§ **Given data**
####

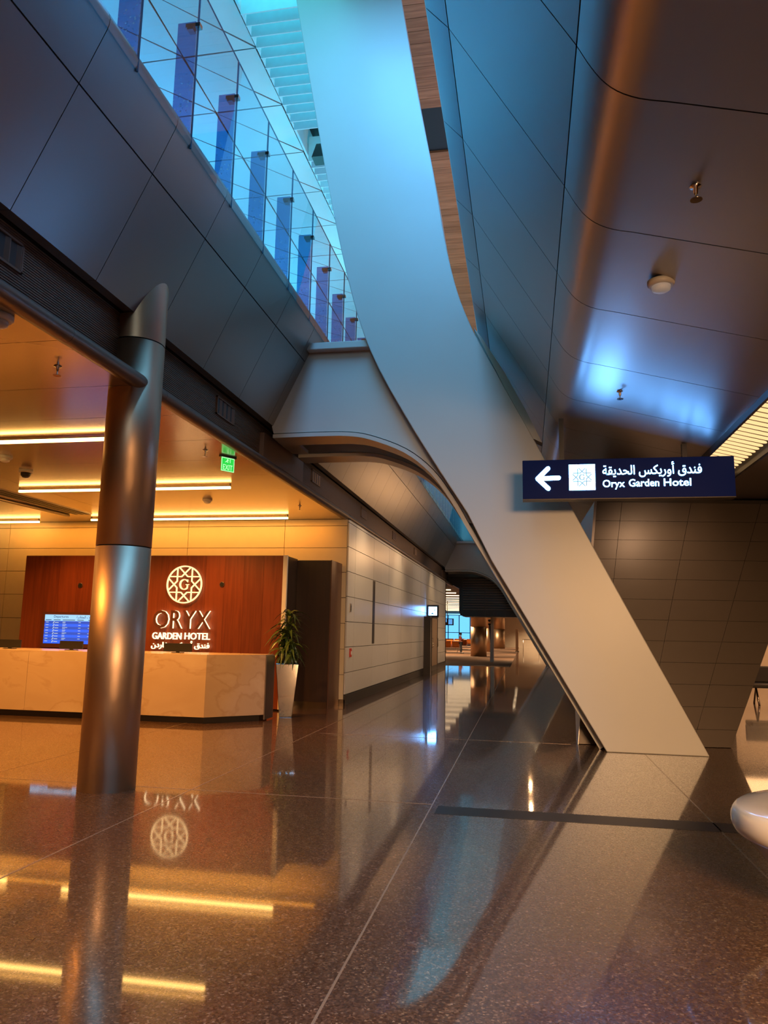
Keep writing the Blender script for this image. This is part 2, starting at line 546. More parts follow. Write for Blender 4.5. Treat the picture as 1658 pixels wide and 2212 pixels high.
    def mesh(self, name, mat=None):
        bmesh.ops.recalc_face_normals(self.bm, faces=self.bm.faces)
        me = bpy.data.meshes.new(name)
        self.bm.to_mesh(me)
        self.bm.free()
        for m in (self.mats or [mat]):
            me.materials.append(m if not isinstance(m, str) else M[m])
        return me

    def build(self, name, mat=None, parent=None, loc=None, bevel=0.0, world=False):
        me = self.mesh(name, M[mat] if isinstance(mat, str) else mat)
        return put(name, me, parent, loc, bevel, world)


def put(name, me, parent=None, loc=None, bevel=0.0, world=False):
    o = bpy.data.objects.new(name, me)
    COL.objects.link(o)
    if parent:
        o.parent = parent
        if world:      # coordinates were given in the world's frame
            o.location = -parent.location + Vector(loc or (0, 0, 0))
        elif loc:
            o.location = loc
    elif loc:
        o.location = loc
    if bevel:
        b = o.modifiers.new('bevel', 'BEVEL')
        b.width = bevel
        b.segments = 2
        b.limit_method = 'ANGLE'
    return o


def empty(name, loc=(0, 0, 0), label=None, cat=None, group=None, kind=None):
    o = bpy.data.objects.new(name, None)
    COL.objects.link(o)
    o.location = loc
    o.empty_display_size = 0.1
    return tag(o, label, cat, group, kind)


def catmull(P, n=5):
    out = []
    for i in range(len(P) - 1):
        p0, p1, p2, p3 = P[max(i - 1, 0)], P[i], P[i + 1], P[min(i + 2, len(P) - 1)]
        for k in range(n):
            t = k / n
            out.append(tuple(0.5 * (2 * b + (c - a) * t + (2 * a - 5 * b + 4 * c - d) * t * t + (3 * b - a - 3 * c + d) * t ** 3)
                             for a, b, c, d in zip(p0, p1, p2, p3)))
    out.append(tuple(P[-1]))
    return out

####

§ **Problem**
Omit any images, then output the listing exactly.

§ **Answer to the exercise**
Keep writing the Blender script for this image. This is part 2, starting at line 546. More parts follow. Write for Blender 4.5. Treat the picture as 1658 pixels wide and 2212 pixels high.
    def mesh(self, name, mat=None):
        bmesh.ops.recalc_face_normals(self.bm, faces=self.bm.faces)
        me = bpy.data.meshes.new(name)
        self.bm.to_mesh(me)
        self.bm.free()
        for m in (self.mats or [mat]):
            me.materials.append(m if not isinstance(m, str) else M[m])
        return me

    def build(self, name, mat=None, parent=None, loc=None, bevel=0.0, world=False):
        me = self.mesh(name, M[mat] if isinstance(mat, str) else mat)
        return put(name, me, parent, loc, bevel, world)


def put(name, me, parent=None, loc=None, bevel=0.0, world=False):
    o = bpy.data.objects.new(name, me)
    COL.objects.link(o)
    if parent:
        o.parent = parent
        if world:      # coordinates were given in the world's frame
            o.location = -parent.location + Vector(loc or (0, 0, 0))
        elif loc:
            o.location = loc
    elif loc:
        o.location = loc
    if bevel:
        b = o.modifiers.new('bevel', 'BEVEL')
        b.width = bevel
        b.segments = 2
        b.limit_method = 'ANGLE'
    return o


def empty(name, loc=(0, 0, 0), label=None, cat=None, group=None, kind=None):
    o = bpy.data.objects.new(name, None)
    COL.objects.link(o)
    o.location = loc
    o.empty_display_size = 0.1
    return tag(o, label, cat, group, kind)


def catmull(P, n=5):
    out = []
    for i in range(len(P) - 1):
        p0, p1, p2, p3 = P[max(i - 1, 0)], P[i], P[i + 1], P[min(i + 2, len(P) - 1)]
        for k in range(n):
            t = k / n
            out.append(tuple(0.5 * (2 * b + (c - a) * t + (2 * a - 5 * b + 4 * c - d) * t * t + (3 * b - a - 3 * c + d) * t ** 3)
                             for a, b, c, d in zip(p0, p1, p2, p3)))
    out.append(tuple(P[-1]))
    return out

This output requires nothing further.